Tools of the Trade: Watercolor

Updated: Oct 27, 2020

Here's a short primer on what materials I use for making watercolor paintings.

First, the sketch. Sketching will be covered in another blog post, but I do the finished and cleaned up lineart on my iPad with ProCreate.

Afterwards, I print out the lineart, then use the Huion light tablet to transfer the lines to watercolor paper.

I used to print out the lines directly onto the watercolor paper, but it can get pricey, as 1) the printer charges a bit more because it's a special job, 2) if the printer makes a mistake and damages the paper, they won't replace the paper and, 3) you can't erase the printed lines if you need to edit, and the lines will show up under the paint, no matter how faint you make the lines.

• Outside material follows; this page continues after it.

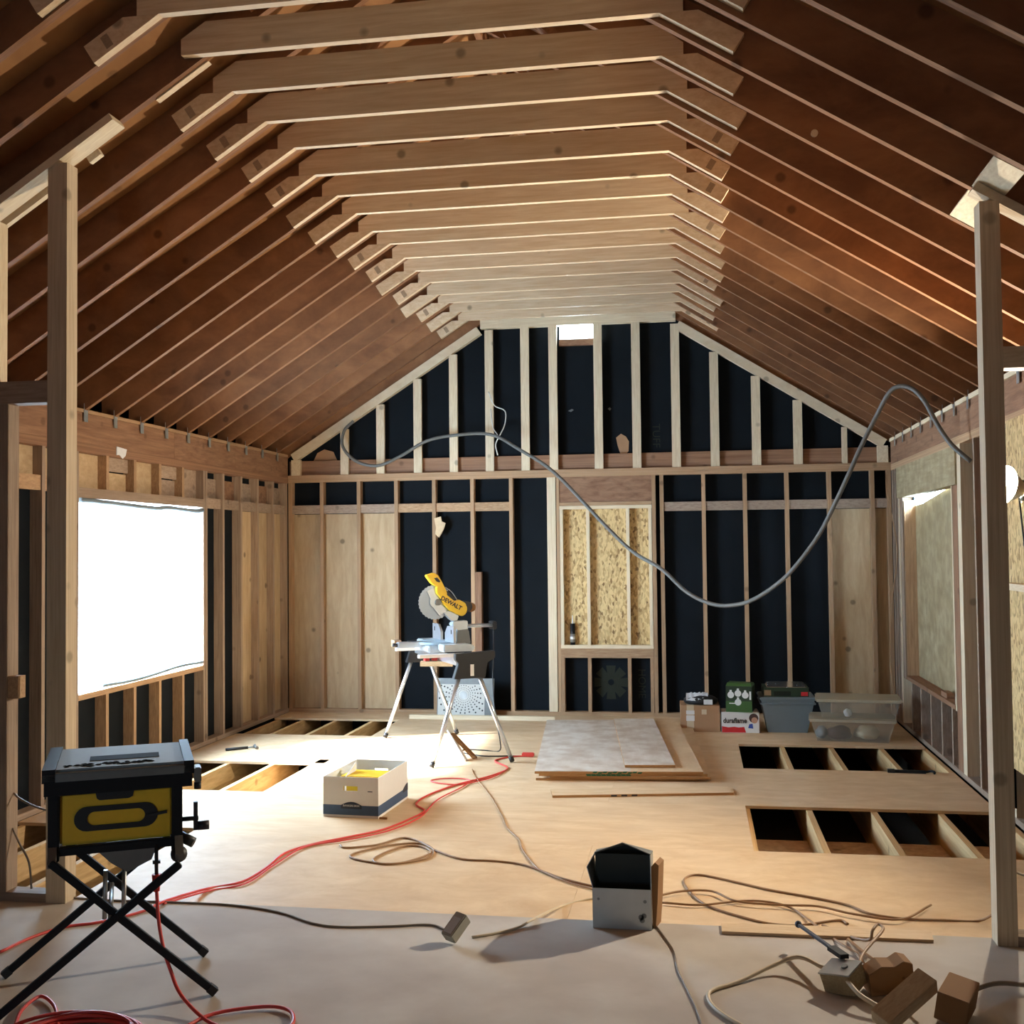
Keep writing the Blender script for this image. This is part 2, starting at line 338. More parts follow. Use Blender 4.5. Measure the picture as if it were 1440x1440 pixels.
MB().prism([(-1.36, 3.846), (-1.0, 3.846), (-1.0, 3.87), (-1.1, 3.885), (-1.2, 3.872), (-1.36, 3.89)], 1, D + 0.07, D + 0.10).done('torn_plastic', M['sheet_plastic'], v2)
# torn and stained spots on the paper
def patch(poly, mat, y=YB0 - 0.004, par=wb, name='torn_patch'): return MB().prism(poly, 1, y, YB0).done(name, M[mat], par)
patch([(-0.79, 2.82), (-0.74, 2.86), (-0.69, 2.83), (-0.66, 2.78), (-0.665, 2.68), (-0.70, 2.64), (-0.75, 2.66), (-0.775, 2.74)], 'card')
patch([(-4.02, 2.66), (-3.98, 2.74), (-3.90, 2.78), (-3.80, 2.75), (-3.76, 2.66)], 'card')
patch([(-1.28, 3.11), (-1.24, 3.13), (-1.22, 3.12), (-1.25, 3.10)], 'galv_dark'); patch([(-0.87, 3.12), (-0.85, 3.135), (-0.835, 3.12), (-0.85, 3.10)], 'galv_dark')
# printed mark and vertical lettering on the black paper
em = MB()
cx_, cz_ = -0.875, 0.33
for k in range(8):
    a = R(22.5 + 45 * k) + R(22.5); p = Vector((math.cos(a), math.sin(a))); q = Vector((-p.y, p.x))
    em.prism([(cx_ + p.x * r + q.x * t, cz_ + p.y * r + q.y * t) for r, t in ((0.03, -0.03), (0.17, -0.048), (0.17, 0.048), (0.03, 0.03))], 1, YB0 - 0.0015 - 0.0002 * k, YB0)
em.done('printed_mark', M['felt_print'], wb)
text('printed_letters', 'HOME', 0.105, M['felt_print'], wb, (-0.565, YB0 - 0.002, 0.32), (R(90), R(90), 0), 0.0005)
text('printed_letters', 'TUFF', 0.11, M['felt_print'], wb, (-0.385, YB0 - 0.002, 2.83), (R(90), R(90), 0), 0.0005)

# ================================================================ setting: left wall
XO = XL - FS
W0, W1, WZ0, WZ1 = 7.178, 9.17, 0.705, 2.085
wl = MB()
for a in ((-3, W0, -0.3, 2.98), (W1, D + FS, -0.3, 2.98), (W0, W1, -0.3, WZ0 - 0.02), (W0, W1, WZ1 + 0.02, 2.98)): wl.box(XO - 0.015, XO, *a)
wl = wl.done('wall_left', M['felt']); wl['kind'] = 'structure'; wl['label'] = 'left stud wall with one big window opening covered in plastic'
def lstud(y, z0, z1, mat='grey_stud', w=0.038, name='stud'): return box(name, M[mat], wl, XO + 0.001, XL, y - w / 2, y + w / 2, z0, z1)
box('bottom_plate', M['grey_stud'], wl, XO + .001, XL, 5.1, D - .002, 0.0, 0.038)
box('top_plate', M['rim'], wl, XO + .001, XL, -2.9, D - .002, 2.415, 2.475)
LYS = [7.156 + SP * k for k in range(-12, 11)]
for y in LYS:
    if y > 11.15: continue
    inside = W0 < y < W1
    if inside:
        lstud(y, 2.165, 2.415, 'old_stud', name='cripple_stud'); lstud(y, 0.038, WZ0 - 0.04, 'old_stud', name='cripple_stud')
    else:
        lstud(y, 0.038, 2.415, 'grey_stud')
lstud(7.112, 0.038, 2.415, 'old_stud', 0.036); lstud(9.235, 0.038, 2.415, 'grey_stud', 0.036); lstud(11.185, 0.038, 2.415)
box('header', M['grey_stud'], wl, XO + .001, XL, W0 - 0.002, W1, 2.09, 2.163)
wi = struct('window_3', 'bright window opening covered with clear plastic sheeting', None)
box('window_sill', M['old_stud'], wl, XO + .001, XL, W0 - 0.002, W1, WZ0 - 0.04, WZ0)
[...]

For paper, I'm not very particular with it. My go-to brand is Strathmore 400 series, 9x12 size and the Fluid Cold Press blocks. I also have a Canson watercolor book for sketches and studies.

Then it's time to paint! I use QoR paint and some Daniel Smith for accents. I like Daniel Smith for the granulation with some organic parts of the painting, but not for everything. QoR is pretty bright which I like and is not as expensive as Daniel Smith tubes.

The brush set I use is this cheap set a friend sent me from Singapore, the brand is called Ashley and I love it because of the short-handled. I was pleasantly surprised when I first used them because of how well they can hold a point. For finer details, I use a Daniel Smith 00 (a discontinued brush, as DS has gotten rid of their brush line.)

Other materials I use are round plastic palettes (bought in the Philippines for $2/10pcs, a Dr Ph Martin's Bleed Proof White, for when I want to reintroduce white into the artwork (I used to use Signo white gel pens, but they can get pricey as I go through them fast!). A square tin that fits my palettes and brushes perfectly (see why I love the short handled brushes?). A jar of The Master's Brush Cleaner, self-explanatory. And a foldable water container from Faber-Castell.

I also have a small bottle of masking fluid, but I barely use it. Some salt in a container, watercolor ground (which I use for correcting mistakes), and an A3 sized clipboard where I tape watercolor paper to prevent buckling.

And there we go! These are what I use for painting. Thanks for reading!